Problem to solve » Reproduce, character for character, the lines below from the first through the one with "PI = math.pi". Leave pictures out.

────

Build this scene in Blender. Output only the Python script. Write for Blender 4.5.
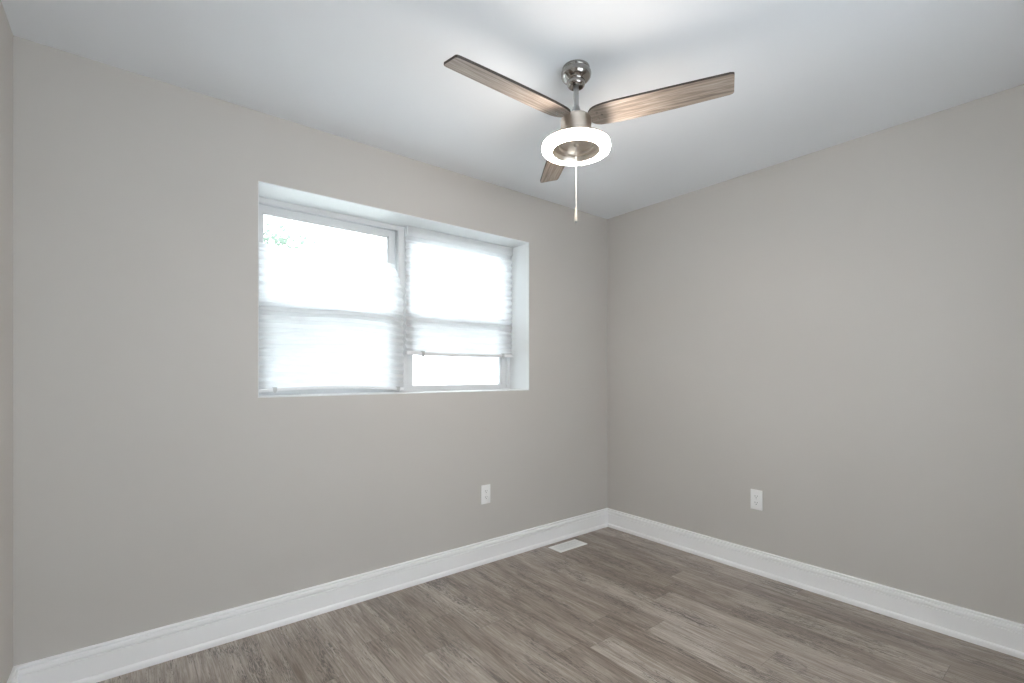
import bpy, bmesh, math, random
from mathutils import Vector, Matrix

for o in list(bpy.data.objects):
    bpy.data.objects.remove(o)
S = bpy.context.scene
C = S.collection
PI = math.pi

# ------------------------------------------------------------------ camera
H = 2.44                       # ceiling height
CAM = (-2.9693, -2.4929, 1.2055)
cd = bpy.data.cameras.new('camera')
cam = bpy.data.objects.new('camera', cd)
C.objects.link(cam)
cam.location = CAM
cam.rotation_euler = (PI/2, 0, -0.6752)
cd.sensor_width = 36.0
cd.lens = 476.99/1024*36.0
cd.shift_y = (374.2-341.5)/1024
cd.clip_start = 0.02
S.camera = cam

# ------------------------------------------------------------------ world
SKY = 2.3
wd = bpy.data.worlds.new('overcast_sky')
S.world = wd
wd.use_nodes = True
nt = wd.node_tree
nt.nodes.clear()
wo = nt.nodes.new('ShaderNodeOutputWorld')
bg = nt.nodes.new('ShaderNodeBackground')
bg.inputs['Color'].default_value = (0.85, 0.925, 1.0, 1)
bg.inputs['Strength'].default_value = SKY
nt.links.new(bg.outputs[0], wo.inputs[0])
RING = 21.0                     # the fan's ring lamp (emission of its tube)

# ------------------------------------------------------------------ exposure
S.view_settings.view_transform = 'Standard'
S.view_settings.look = 'None'
S.view_settings.exposure = 2.27
S.view_settings.gamma = 1.0
S.view_settings.use_curve_mapping = False
S.cycles.use_denoising = True
S.cycles.denoising_prefilter = 'ACCURATE'
S.cycles.max_bounces = 16
S.cycles.diffuse_bounces = 10
S.cycles.glossy_bounces = 6
S.cycles.transmission_bounces = 8
S.cycles.transparent_max_bounces = 16
S.cycles.sample_clamp_indirect = 6.0

# ------------------------------------------------------------------ materials
def mat(name):
    m = bpy.data.materials.new(name)
    m.use_nodes = True
    t = m.node_tree
    t.nodes.clear()
    out = t.nodes.new('ShaderNodeOutputMaterial')
    return m, t, out

def N(t, kind, **kw):
    n = t.nodes.new(kind)
    for k, v in kw.items():
        if k in n.inputs.keys():
            n.inputs[k].default_value = v
        else:
            setattr(n, k, v)
    return n

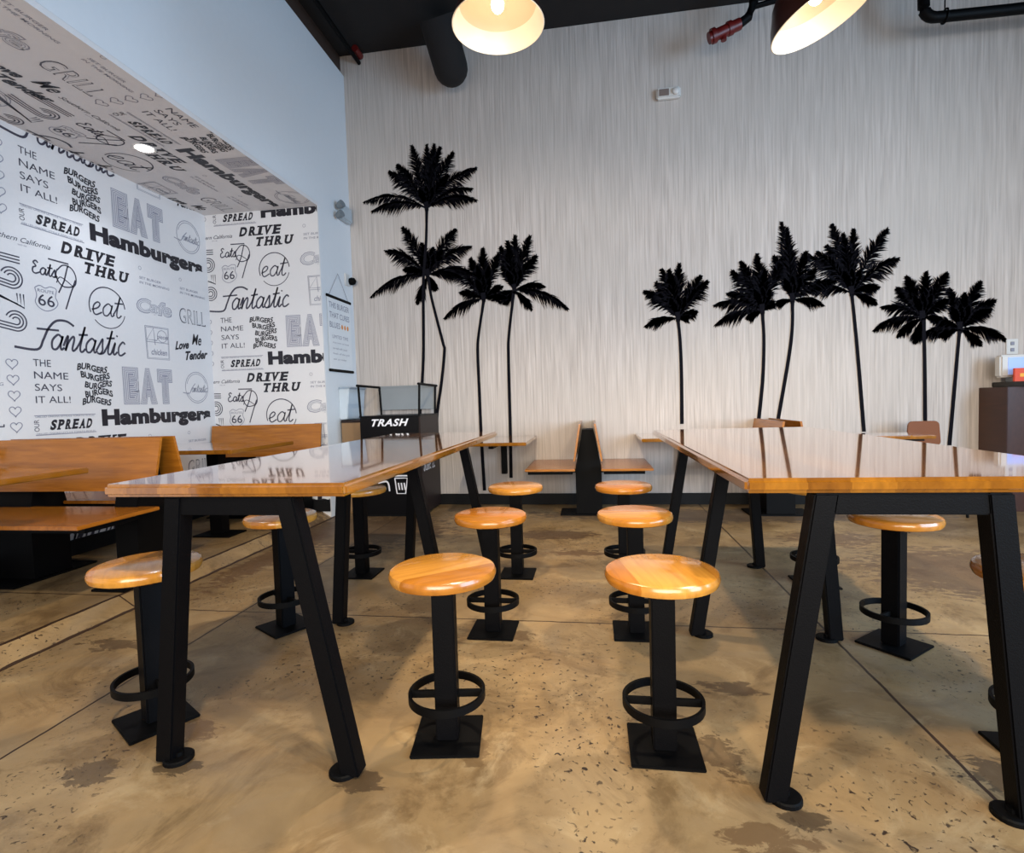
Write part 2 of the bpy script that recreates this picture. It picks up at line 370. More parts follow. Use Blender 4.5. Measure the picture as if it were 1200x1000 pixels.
# wallpaper lettering -------------------------------------------------
INK, INK2, GREY, GROUND = 0, 1, 2, 3
CUR = {
 'a': (.95, [[(.75,.82),(.45,1.0),(.12,.6),(.2,.1),(.5,.06),(.74,.5),(.8,.95),(.74,.4),(.84,.05),(1.05,.2)]]),
 'n': (.98, [[(0,.3),(.16,.9),(.24,.9),(.2,0)], [(.2,0),(.34,.6),(.6,.98),(.72,.8),(.68,.2),(.78,.03),(1.02,.25)]]),
 't': (.62, [[(0,.2),(.25,.8),(.42,1.75),(.28,.5),(.34,.06),(.52,.04),(.68,.25)], [(.02,1.15),(.72,1.22)]]),
 's': (.7, [[(0,.2),(.22,.7),(.4,1.06),(.46,.6),(.52,.25),(.36,0),(.1,.06)], [(.36,0),(.6,.06),(.76,.25)]]),
 'i': (.45, [[(0,.2),(.2,.9),(.16,.2),(.28,.03),(.5,.25)], [(.25,1.35),(.3,1.45)]]),
 'c': (.72, [[(.65,.85),(.4,1),(.12,.6),(.2,.1),(.45,.02),(.78,.25)]]),
 'e': (.78, [[(.03,.35),(.45,.55),(.6,.85),(.4,1.0),(.14,.7),(.16,.2),(.4,.0),(.82,.25)]]),
 'o': (.85, [[(.5,1.0),(.15,.7),(.15,.2),(.45,0),(.72,.3),(.65,.85),(.45,1.0),(.6,.8),(.9,.8)]]),
 'l': (.5, [[(0,.2),(.35,1.2),(.35,1.9),(.2,1.8),(.12,.5),(.25,.03),(.55,.25)]]),
 'r': (.7, [[(0,.2),(.18,1.05),(.3,.85),(.55,.9),(.48,.3),(.55,.03),(.78,.25)]]),
 'h': (.9, [[(0,.2),(.35,1.3),(.3,1.9),(.15,1.6),(.1,0)], [(.1,0),(.3,.75),(.5,.9),(.6,.6),(.6,.1),(.9,.25)]]),
 'u': (.9, [[(0,.4),(.12,.95),(.1,.3),(.3,.02),(.6,.4),(.68,.95),(.62,.2),(.75,.03),(.95,.25)]]),
 'E': (.95, [[(.7,1.55),(.4,1.8),(.12,1.5),(.45,1.05),(.1,.75),(.1,.2),(.45,0),(1.0,.3)]]),
}
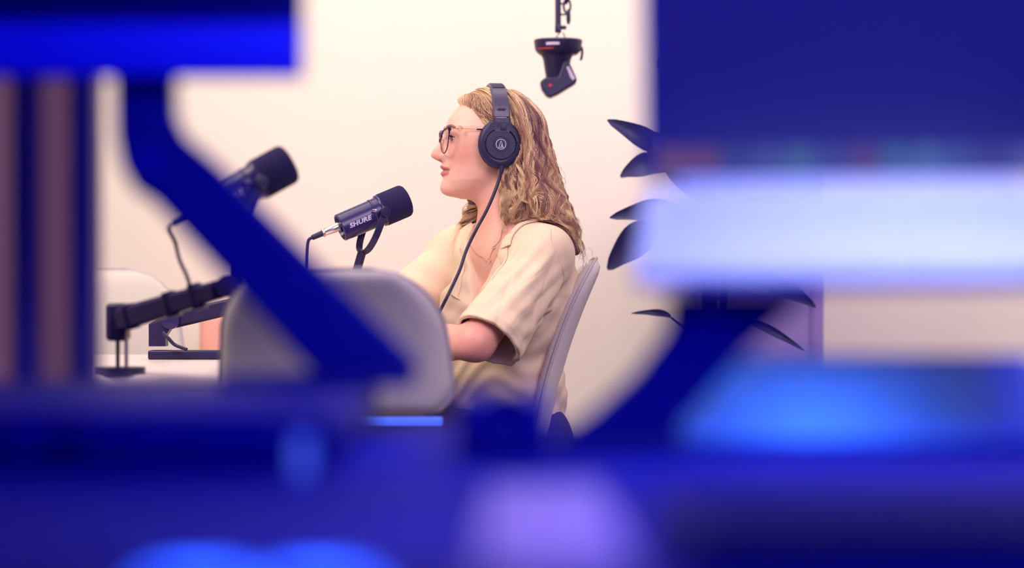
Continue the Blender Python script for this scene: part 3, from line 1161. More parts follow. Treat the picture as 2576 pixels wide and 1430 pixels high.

────

Solution below »
Build this scene in Blender. Output only the Python script. Write for Blender 4.5.
import bpy, bmesh, math, random
from mathutils import Vector, Matrix

for o in list(bpy.data.objects):
    bpy.data.objects.remove(o)
S = bpy.context.scene
C = S.collection
PI = math.pi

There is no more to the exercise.